При самых дерзких снижениях поэтического языка в быт, в просторечие, в грубую прозу жизни ее образы нередко отвлеченны, нереальны, бесплотны, темны по своему содержанию. Тут чувствуется зависимость Цветаевой от символистской традиции, к которой близок и ее романтический взгляд на поэзию, живущую внезапными «озарениями» и враждебной всякому контролю со стороны разума, логики. Стихи в ее понимании создаются в состоянии «всезабвения», они необдуманны, рефлекторны и лишь потому естественны. Стихийная необузданность, крайняя эмоциональность поэтической натуры Цветаевой здесь явственно пересекалась с теориями символистов, как и ее установка на слово-заклятие имела немало общего с символистской «магией слов»79.

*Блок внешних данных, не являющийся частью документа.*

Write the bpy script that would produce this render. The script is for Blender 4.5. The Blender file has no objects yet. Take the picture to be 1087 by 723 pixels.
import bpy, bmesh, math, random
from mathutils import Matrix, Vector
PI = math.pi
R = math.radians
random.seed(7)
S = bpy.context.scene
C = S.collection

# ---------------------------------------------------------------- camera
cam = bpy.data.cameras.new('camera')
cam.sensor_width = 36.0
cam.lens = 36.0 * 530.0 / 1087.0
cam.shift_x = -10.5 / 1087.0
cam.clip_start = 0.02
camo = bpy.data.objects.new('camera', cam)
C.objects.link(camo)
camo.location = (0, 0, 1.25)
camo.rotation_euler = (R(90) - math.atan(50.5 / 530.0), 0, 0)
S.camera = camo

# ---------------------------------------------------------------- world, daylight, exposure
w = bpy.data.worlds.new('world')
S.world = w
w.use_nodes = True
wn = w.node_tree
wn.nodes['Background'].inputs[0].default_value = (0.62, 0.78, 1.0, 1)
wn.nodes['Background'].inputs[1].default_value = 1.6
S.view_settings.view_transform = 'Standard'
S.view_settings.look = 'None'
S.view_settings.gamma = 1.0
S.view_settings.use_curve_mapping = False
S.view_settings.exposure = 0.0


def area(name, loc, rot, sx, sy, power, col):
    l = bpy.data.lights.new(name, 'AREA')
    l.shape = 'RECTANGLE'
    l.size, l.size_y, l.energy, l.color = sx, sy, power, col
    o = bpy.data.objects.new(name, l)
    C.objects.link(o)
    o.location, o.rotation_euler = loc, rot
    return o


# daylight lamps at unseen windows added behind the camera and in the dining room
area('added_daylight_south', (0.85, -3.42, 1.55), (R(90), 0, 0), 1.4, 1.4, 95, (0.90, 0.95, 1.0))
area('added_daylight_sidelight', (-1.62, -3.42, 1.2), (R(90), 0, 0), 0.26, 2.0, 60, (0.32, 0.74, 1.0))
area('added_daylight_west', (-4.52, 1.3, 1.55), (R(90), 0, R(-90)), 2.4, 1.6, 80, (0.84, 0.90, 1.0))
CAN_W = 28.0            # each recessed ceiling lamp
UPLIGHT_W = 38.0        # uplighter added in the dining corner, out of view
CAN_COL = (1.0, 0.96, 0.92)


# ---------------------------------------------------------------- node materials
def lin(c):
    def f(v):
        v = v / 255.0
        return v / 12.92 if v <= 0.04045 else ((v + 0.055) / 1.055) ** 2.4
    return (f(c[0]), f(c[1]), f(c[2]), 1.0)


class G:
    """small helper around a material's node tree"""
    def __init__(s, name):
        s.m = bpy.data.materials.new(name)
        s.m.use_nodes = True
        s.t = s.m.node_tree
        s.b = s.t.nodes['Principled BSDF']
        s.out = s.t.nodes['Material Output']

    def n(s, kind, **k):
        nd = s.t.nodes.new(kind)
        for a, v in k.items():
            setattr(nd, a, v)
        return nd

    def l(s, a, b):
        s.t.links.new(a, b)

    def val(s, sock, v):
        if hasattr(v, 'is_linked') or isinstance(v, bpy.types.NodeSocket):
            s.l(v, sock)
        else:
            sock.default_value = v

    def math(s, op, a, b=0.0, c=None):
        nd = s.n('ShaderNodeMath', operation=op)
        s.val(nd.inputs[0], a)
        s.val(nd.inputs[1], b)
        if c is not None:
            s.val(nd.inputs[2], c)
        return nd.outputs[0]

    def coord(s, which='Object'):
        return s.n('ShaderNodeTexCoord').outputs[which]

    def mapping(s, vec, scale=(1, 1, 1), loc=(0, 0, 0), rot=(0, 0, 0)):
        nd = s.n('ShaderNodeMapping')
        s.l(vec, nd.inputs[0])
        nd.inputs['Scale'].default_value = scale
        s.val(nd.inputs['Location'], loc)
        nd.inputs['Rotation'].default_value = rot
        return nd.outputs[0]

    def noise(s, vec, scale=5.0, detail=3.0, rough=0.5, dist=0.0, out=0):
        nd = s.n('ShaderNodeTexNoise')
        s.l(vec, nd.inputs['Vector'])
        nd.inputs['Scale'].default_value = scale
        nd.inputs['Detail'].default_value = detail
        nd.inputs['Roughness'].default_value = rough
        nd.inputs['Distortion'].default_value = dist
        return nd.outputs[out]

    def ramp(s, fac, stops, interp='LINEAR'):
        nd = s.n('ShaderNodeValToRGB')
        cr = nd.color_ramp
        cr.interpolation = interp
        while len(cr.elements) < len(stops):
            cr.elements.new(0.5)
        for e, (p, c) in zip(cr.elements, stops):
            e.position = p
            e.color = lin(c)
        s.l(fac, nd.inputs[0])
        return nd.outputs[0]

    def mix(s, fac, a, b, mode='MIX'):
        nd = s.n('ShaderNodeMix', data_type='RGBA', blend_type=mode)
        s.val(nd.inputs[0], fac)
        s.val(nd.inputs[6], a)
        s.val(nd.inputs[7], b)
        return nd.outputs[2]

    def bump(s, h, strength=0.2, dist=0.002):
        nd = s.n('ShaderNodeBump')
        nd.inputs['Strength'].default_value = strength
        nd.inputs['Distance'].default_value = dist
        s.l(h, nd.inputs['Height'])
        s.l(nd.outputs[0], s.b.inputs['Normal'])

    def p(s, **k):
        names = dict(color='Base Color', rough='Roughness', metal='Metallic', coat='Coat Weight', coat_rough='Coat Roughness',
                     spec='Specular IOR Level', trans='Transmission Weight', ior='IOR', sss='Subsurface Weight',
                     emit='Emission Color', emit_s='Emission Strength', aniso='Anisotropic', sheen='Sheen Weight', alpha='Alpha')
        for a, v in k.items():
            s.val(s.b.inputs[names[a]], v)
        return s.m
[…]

Вместе с тем, от символизма ее отделяли и широта поэтической лексики, и сказавшаяся в основном позднее огрубленность, «шероховатость» звуковой фактуры речи, и, наконец, особенное внимание к значащему слову (в отличие от односторонней «музыки слов», свойственной символистам). Футуристический «взрыв и взлом» языкового материала, к которому она не раз прибегала, направлен часто на выявление и подчеркивание в слове смыслового «корня» (путем рассечения слова, словотворчества и т. д.). Также и обилие внутренних созвучий в ее стихе основано на постоянном сопряжении равно- или разнозначащих понятий, что вело обычно к насыщению речи смысловыми оттенками, а порой и к ее усложнению, затруднению, проистекающему от избытка сталкивающихся и громоздящихся значений. В этом плане Цветаева соприкасалась с В. Хлебниковым и рядом других поэтов послесимволистской поры, потянувшихся от музыкальной звукописи, характерной для символизма, к «музыке значений».
В литературной среде тогда привлекли внимание и часто связывались вместе «по языковому признаку» два имени - О. Мандельштама и Б. Пастернака. Хотя эти авторы были очень непохожи друг на друга, их объединяло стремление обновить стихотворную речь, приводившее в то же время к созданию сложных, трудных для понимания, резко обособленных от других стилей поэтических систем. Вместе с тем и Мандельштам, и Пастернак при очевидной стилевой новизне выступали как авторы, далекие от актуальной общественно-политической проблематики и слабо связанные с ведущими тенденциями литературного движения. Оба автора в значительной мере воспринимались как «поэты для поэтов» и пользовались успехом в сравнительно узкой среде. Но для изменений, происходивших в стихотворном языке эпохи, творчество Мандельштама и Пастернака тех лет по-своему весьма знаменательно; в этом отношении оно - в резко-индивидуальном преломлении - испытало на себе воздействие некоторых существенных моментов современного развития.
В общественном плане для названных авторов в этот период характерны индифферентность, аполитичность, идущие от старых, распространенных в их поэтической среде представлений. Неявственно выраженное, хотя и уловимое, приятие новой действительности («Ну, что ж, попробуем: огромный, неуклюжий, скрипучий поворот руля...», Мандельштам) сочеталось порой с элегическими настроениями, вызванными прощанием с прошлым, с «родной культурой».